The Journal of San Diego History
SAN DIEGO HISTORICAL SOCIETY QUARTERLY
Spring 1999, Volume 45, Number 2
Richard W. Crawford, Editor
Book Reviews
“In the Mix:” Struggle and Survival in a Women’s Prison.
By Barbara Owen. Albany: State University of New York Press, 1998. Bibliography, 219 pp. $19.95 paper.
Reviewed by G. Thomas Gitchoff, Professor of Criminal Justice Administration, San Diego State University, author of Kids, Cops & Kilos: A Study of Contemporary Suburban Youth (1969) and co-author with James Gazell eds., Youth, Crime & Society (1972).
Professor Barbara Owen has produced a study of women in prison that will become an instant classic in the style of earlier ethnographers and qualitative research scholars. She and her colleague, Barbara Bloom deserve kudos for their earlier efforts to enter women’s prisons and have the freedom to conduct their research.
Dr. Owen brings to her work both practical and academic credentials that assure her credibility as researcher and scholar. Her choice of conducting an ethnographic study at a time when most emphasis is on quantitative analyses is refreshing. The fact that she was able to conduct interviews in the largest women’s prison in the U.S. (California’s Central Women’s Facility) is equally impressive. It is important that as we study human and social phenomena, we continue to seek information directly from the primary source through face to face interviews and observation of the environment/event whenever possible. Dr. Owen has succeeded like none other in women’s prison. It is significant, both from the number of inmates (300) interviewed and the time span (3 years) covered. Her work, the first in a new series of books dealing with “Women, Crime and Criminology” from the State University of New York Press, will generate the continued interest and research of criminal justice and criminology students throughout the U.S.
“In the Mix” refers to that condition which the woman inmate must be both part of, and apart from, a situation that can either help or jeopardize her place in the institution. As Owen notes: “Most women want to do their time, leave the prison, and return to the free worldÉ. (They) can get caught up in the mix of risky and self-defeating behaviorÉ. Most women avoid the mixÉ. For a small minority, the lure of the mix, with its emphasis on the fast lifeÉexcitement of drug use, fighting and volatile relationships proves too hard to resist” (p. 8).

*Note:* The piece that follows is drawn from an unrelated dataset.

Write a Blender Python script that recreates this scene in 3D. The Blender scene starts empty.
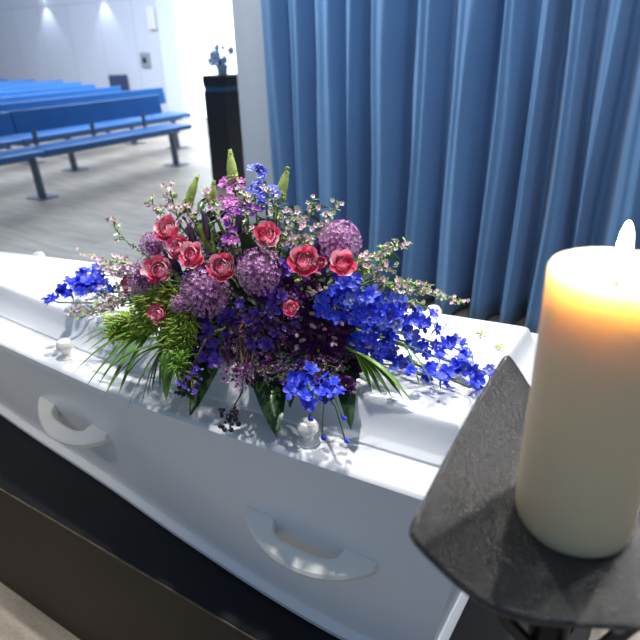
import bpy, math, random
from mathutils import Matrix, Vector, noise
R = math.radians
sc = bpy.context.scene
COL = sc.collection

# ------------------------------------------------------------------ camera
PITCH, ROLL, CAMH, FPX = R(25), R(1.7), 1.5, 600.0
Fv = Vector((0, math.cos(PITCH), -math.sin(PITCH)))
u0 = Vector((0, math.sin(PITCH), math.cos(PITCH))); r0 = Vector((1, 0, 0))
Rv = r0*math.cos(ROLL) - u0*math.sin(ROLL)
Uv = u0*math.cos(ROLL) + r0*math.sin(ROLL)
CAMP = Vector((0, 0, CAMH))
cam = bpy.data.cameras.new('camera'); cam_o = bpy.data.objects.new('camera', cam); COL.objects.link(cam_o)
m3 = Matrix((Rv, Uv, -Fv)).transposed()
cam_o.matrix_world = Matrix.Translation(CAMP) @ m3.to_4x4()
cam.sensor_width = 36; cam.lens = FPX/640*36
cam.clip_start = .02; cam.clip_end = 100
cam.dof.use_dof = True; cam.dof.focus_distance = 1.0; cam.dof.aperture_fstop = 5.0
sc.camera = cam_o

# ------------------------------------------------------------------ world, exposure
w = bpy.data.worlds.new('world'); sc.world = w; w.use_nodes = True
bg = w.node_tree.nodes['Background']; bg.inputs[0].default_value = (.54, .72, 1, 1); bg.inputs[1].default_value = .35
vs = sc.view_settings; vs.view_transform = 'Standard'; vs.look = 'None'; vs.gamma = 1; vs.exposure = 0; vs.use_curve_mapping = False

# room frame: x runs along the coffin, y across it towards the curtain
RM = Matrix.Rotation(R(-33), 4, 'Z'); RI = RM.inverted()

def spot(name, loc, target, power, size, blend, color, radius, room=True):
    l = bpy.data.lights.new(name, 'SPOT'); l.energy = power; l.spot_size = R(size); l.spot_blend = blend
    l.color = color; l.shadow_soft_size = radius
    o = bpy.data.objects.new(name, l); COL.objects.link(o)
    p = RM @ Vector(loc); t = RM @ Vector(target)
    o.location = p; o.rotation_euler = (t-p).to_track_quat('-Z', 'Y').to_euler()
    return o
spot('ceiling_spot', (-.35, 2.35, 3.1), (-.5, .95, .9), 120, 70, .6, (1, .97, .93), .05)
spot('ceiling_spot', (-1.9, 2.5, 3.1), (-1.6, .9, .9), 170, 75, .6, (1, .97, .93), .05)
spot('ceiling_spot', (.35, 1.95, 3.1), (-.3, .7, .9), 170, 65, .6, (1, .97, .93), .05)
spot('ceiling_spot', (-.75, .85, 3.2), (-.85, .85, .9), 190, 42, .7, (1, .97, .93), .05)
spot('tray_highlight_spot', (1.21, 2.84, 2.50), (-.1, .5, 1.1), 60, 22, .6, (1, .97, .93), .04)  # added lamp, aimed to put a highlight on the tray's raised side
for aa in (-2.2, -1.3, -.4, .5):
    spot('curtain_spot', (aa, 2.1, 3.4), (aa-.1, 3.2, .9), 52, 75, .9, (.80, .9, 1), .12)
for aa in (-3.9, -2.9): spot('curtain_side_spot', (aa, 1.7, 3.2), (aa+2.6, 3.2, 1.1), 125, 70, .8, (.86, .93, 1), .05)
spot('front_spot', (-2.2, -1.4, 3.0), (-1.75, .25, 0), 170, 42, .8, (1, .88, .70), .08)
for aa in (-14.3, -12.2): spot('wall_washer', (aa, 10.1, 2.62), (aa, 10.2, 0), 26, 75, .6, (.85, .92, 1), .03)
def area(name, loc, target, power, sx, sy, color):
    l = bpy.data.lights.new(name, 'AREA'); l.energy = power; l.shape = 'RECTANGLE'; l.size = sx; l.size_y = sy; l.color = color
    o = bpy.data.objects.new(name, l); COL.objects.link(o)
    p = RM @ Vector(loc); t = RM @ Vector(target)
    o.location = p; o.rotation_euler = (t-p).to_track_quat('-Z', 'Y').to_euler()
area('far_wall_fill', (-12, 7.2, 3.5), (-12.4, 10.2, 1.2), 75, 7, 1.2, (.80, .87, 1))  # added fill without a fixture, brightens the far panelled wall
area('hall_fill', (-8.5, 6.5, 3.5), (-8.5, 6.5, 0), 600, 8, 4, (.84, .91, 1))  # added overhead fill, lifts the floor and benches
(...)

Another theme that Dr. Owen describes is the critical importance of personalized relationships. She notes the significance of the “play family” and the intimate dyad that forms the basis of life in a women’s prison as well as a means to both avoid and survive the mix. These relationships with other prisoners mediate how women learn to do their time and may also provide some protection from the self-destruction of the mix. Thus, surviving the mix is grounded in a woman’s ability to develop a satisfying and productive routine within the prison and the nature of her relationships with other prisoners (p. 9).
“In the Mix” raises concerns about the nature of prisons and its presumed utility in modern society. Prisons, for both women and men, are misunderstood (and misused) institutions. For most of the free community, prisons are seen as abstract places of punishment and deterrence. Regardless of popular belief, neither California nor the nation can prove the deterrent effect of imprisonment. In fact, the increase in the prison-industrial complex has done little to decrease crime, but much in creating employment for guards. Apparently, this failure of public policy is tolerated by a society that continues to believe erroneously in the power of deterrence (p. 13).
After completing some 300 interviews, Dr. Owen has given us insight into the culture and social structure of women’s prisons, a better understanding of the etiology of their commitment, their lifestyle and survival skills. Serving short time and long time creates unique situations among these women in the mix. Dr. Owen’s unique ability to gain rapport, understanding and data is noteworthy for both academics and policy makers. Her interviews with death row, aging and handicapped inmates are important to understand future directions in planning and administering women’s correctional facilities. Her investigation into sexual and physical assaults from other prisoners and staff (especially the new inmates) is revealing. The revelation of the emotional pain and separation from loved ones and children, of the escape from domestic violence, and of early child abuse are all part of the fabric that makes reading the interviews compelling and disturbing.
Overall, this is an excellent book that will soon be considered among the “classics” in sociology and criminology. It represents contemporary views that incorporate a feminist perspective and interviews with the “real experts”…those serving times behind bars. It is a valuable contribution to the literature, however, there is one constructive criticism: the excellent bibliography does not include the revealing works of Jean Harris. Harris was the head mistress (Dean) of an exclusive girls school, convicted of killing Dr. Herman Tarnower, the Scarsdale Diet Doctor, in 1980 and sentenced to prison in New York. She wrote Stranger in Two Worlds about women in prison based upon her experiences. While in prison, using her skill and knowledge, Harris set up a mother-infant program and tutored many of the less fortunate inmates. I urge a reading of her books. Aside from that shortcoming, “In the Mix” is must reading for those concerned with our policies of incarcerating more and more of our minority female population.